PHO-PHY
Phocus
Son of Æacus and the nymph Psamathe who was slain by his half-brothers Peleus and Telamon.
Phocylides
Poet from Miletus, born about 540 B.C., who wrote in hexameters and elegiac meter.
Phoebus
Name for Apollo.
Phoenix
Son of Amyntor and Hippodamia who taught Achilles and then accompanied him to Troy.
Pholus
Pholus was a centaur who tried to be hospitable to Hercules, but the scent of his wine drew more raucous centaurs to the scene where a fight with poisoned arrows ensued.
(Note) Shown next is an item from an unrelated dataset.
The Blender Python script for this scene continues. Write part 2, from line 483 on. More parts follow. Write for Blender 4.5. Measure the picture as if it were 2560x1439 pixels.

Pholus died as the result of poisoning from one such arrows that fell out on his foot.![]()
Phorcys
A Greek sea god, son of Pontus and Gaia, brother of Nereus, father of the Graiae, the Gorgons, and the dragon Ladon, guard of the apples of the Hesperides.
Phoroneus
Son of Inachus and ocean nymph Melia, the founder of Argos and all culture and order in the Peloponnesus. His daughter was the mortal Niobe whom Zeus loved.
Phratria
Subdivision of the phyle. In Attica, the four Ionic phylae each held three phratriae. Each phrtria held 30 families. After Cleisthenes, phratries remained signifiacant religiously.
Phrixus
Son of Athamas and Nephele. Escaped his stepmother Ino, with his sister Helle on a golden fleeced ram. Helle drowned by Phrixus made it to Colchis.
Phrynichus
Athenian tragic poet and contemporary of Aeschylus who won his first victory in 511 B.C. He introduced the first not choral actor.
Phrynichus
In 405 B.C. his comedy Muses won second prize behind Aristophanes' Frogs.
Phylarchus
Greek historian from about 210 B.C. who wrote about the fifty years from Pyrrhus' invasion to the death of Cleomenes, king of Sparta.
Phyllis
Daughter of Thracian king, engaged to marry Demophoon. When he was late getting to the wedding, she killed herself and was turned into an almond tree.